Abstract

ABSTRACT This paper focuses on youth’s constructions of their national identities in two contrasting Muslim-majority contexts – Senegal and Pakistan – with very different histories of nation-state formation and post-independence trajectories. Drawing on case study research, we take up the historical specificities of their respective state formations and emergence as independent nations from their colonial past. After describing our theoretical frameworks and research methodology, we present our analysis of the identity narratives of 65 Pakistani and 75 Senegalese youth. We show that youth in both contexts were proud of their democracies, although with different inflections in each context. Our analysis shows that youth’s national imaginaries were predominantly produced with reference to significant external others which had deep historical roots.

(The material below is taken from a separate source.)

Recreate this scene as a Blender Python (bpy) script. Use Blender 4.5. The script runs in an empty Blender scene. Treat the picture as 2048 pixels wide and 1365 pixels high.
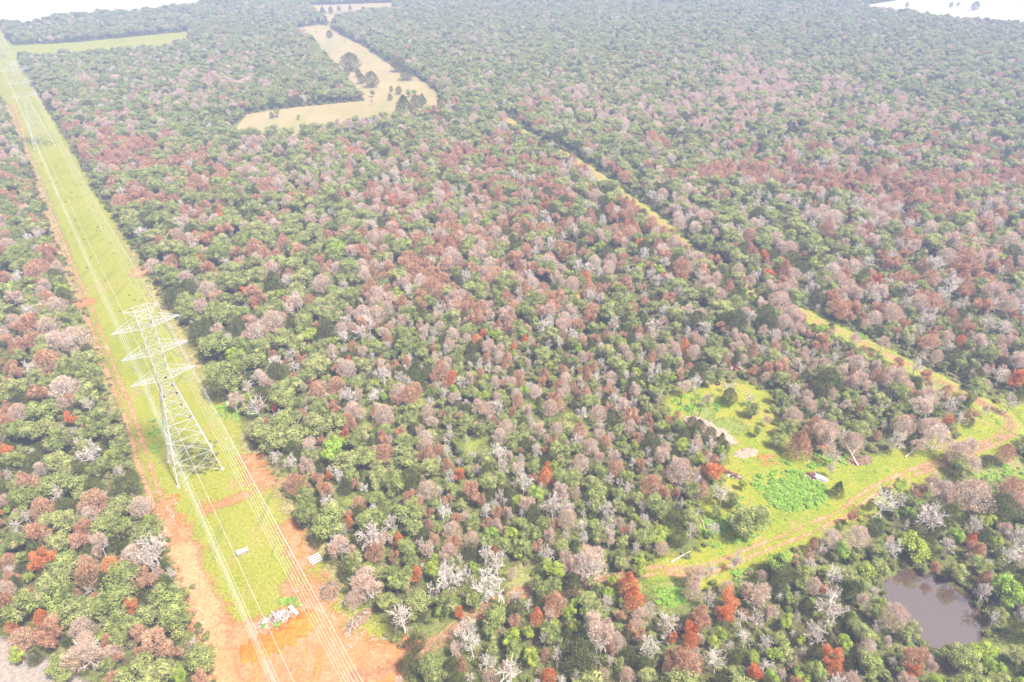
import bpy, math, random
import numpy as np
from mathutils import Vector

# ------------------------------------------------------------------ camera, sky, sun, exposure
S = bpy.context.scene
FPX, PITCH, ROLL, CH = 1380.0, 0.5724, -0.0103, 120.0
cam = bpy.data.cameras.new("camera"); camo = bpy.data.objects.new("camera", cam)
S.collection.objects.link(camo); S.camera = camo
cam.sensor_width = 36.0; cam.lens = 36.0 * FPX / 2048.0
cam.clip_start = 0.5; cam.clip_end = 20000
cp, sp = math.cos(PITCH), math.sin(PITCH); cr, sr = math.cos(ROLL), math.sin(ROLL)
camo.location = (0, 0, CH)
from mathutils import Matrix
camo.matrix_world = Matrix.Translation((0, 0, CH)) @ Matrix.Rotation(math.pi/2 - PITCH, 4, 'X') @ Matrix.Rotation(ROLL, 4, 'Z')

SUN_EL, SUN_AZ = math.radians(60), math.radians(125)      # azimuth measured from +Y towards +X
w = bpy.data.worlds.new("World"); S.world = w; w.use_nodes = True
nt = w.node_tree; nt.nodes.clear()
o_ = nt.nodes.new("ShaderNodeOutputWorld"); b_ = nt.nodes.new("ShaderNodeBackground"); s_ = nt.nodes.new("ShaderNodeTexSky")
s_.sky_type = 'NISHITA'; s_.sun_disc = False; s_.sun_elevation = SUN_EL; s_.sun_rotation = SUN_AZ
s_.dust_density = 4.0; s_.air_density = 1.0; s_.ozone_density = 1.0
b_.inputs[1].default_value = 0.09
hs_ = nt.nodes.new("ShaderNodeHueSaturation"); hs_.inputs["Saturation"].default_value = .22      # cloud-whitened sky
nt.links.new(s_.outputs[0], hs_.inputs["Color"]); nt.links.new(hs_.outputs[0], b_.inputs[0]); nt.links.new(b_.outputs[0], o_.inputs[0])
sl = bpy.data.lights.new("sun", 'SUN'); sl.energy = 4.1; sl.angle = math.radians(6); sl.color = (1.0, 0.93, 0.81)
so = bpy.data.objects.new("sun", sl); S.collection.objects.link(so)
sd = Vector((math.sin(SUN_AZ)*math.cos(SUN_EL), math.cos(SUN_AZ)*math.cos(SUN_EL), math.sin(SUN_EL)))
so.rotation_euler = sd.to_track_quat('Z', 'Y').to_euler(); so.location = (0, 0, 300)
S.view_settings.view_transform = 'Standard'; S.view_settings.look = 'None'
S.view_settings.gamma = 1.0; S.view_settings.use_curve_mapping = False
S.view_settings.exposure = 1.22
S.render.engine = 'CYCLES'
cy = S.cycles
cy.max_bounces = 5; cy.diffuse_bounces = 3; cy.glossy_bounces = 2; cy.transmission_bounces = 2
cy.transparent_max_bounces = 12; cy.volume_bounces = 1; cy.use_denoising = True
HAZE = 0.00060; HAZE_COL = (0.50, 0.59, 0.98)

# ------------------------------------------------------------------ photo <-> ground
def proj(x, y, z=0.0):
    x = np.asarray(x, float); y = np.asarray(y, float)
    z = z - CH
    cz = y*cp - z*sp; cyy = y*sp + z*cp
    u = FPX*x/cz; v = FPX*cyy/cz
    return 1024 + u*cr - v*sr, 682.5 - (u*sr + v*cr), cz
def unp(px, py, z=0.0):
    a = np.asarray(px, float) - 1024; b = -(np.asarray(py, float) - 682.5)
    u = a*cr + b*sr; v = -a*sr + b*cr
    dx, dy, dz = u, FPX*cp + v*sp, -FPX*sp + v*cp
    t = (z - CH)/dz
    return dx*t, dy*t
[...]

In Pakistan, this involved the external other of India, an articulation that has been historically sedimented on religious grounds since their partition. In more contemporary times, youth imaginaries of religion and nation remained intertwined, being constructed together against external others associated with the ‘War on Terror’. Similarly, religion was central to the national imaginaries of Senegalese youth. Senegal’s Sufi leaders were constructed as national icons and particularly valorised for their peaceful resistance to the colonial ‘other’. Youth also valued Senegal’s syncretic forms of Islam, constructing this against ‘jihadist’ Islam that they associated with other African, Middle Eastern and South Asian nations. Finally, our analysis highlights how the salience of external others in youth narratives in our two case studies worked to diminish the significance of internal differences and make internal power hierarchies invisible.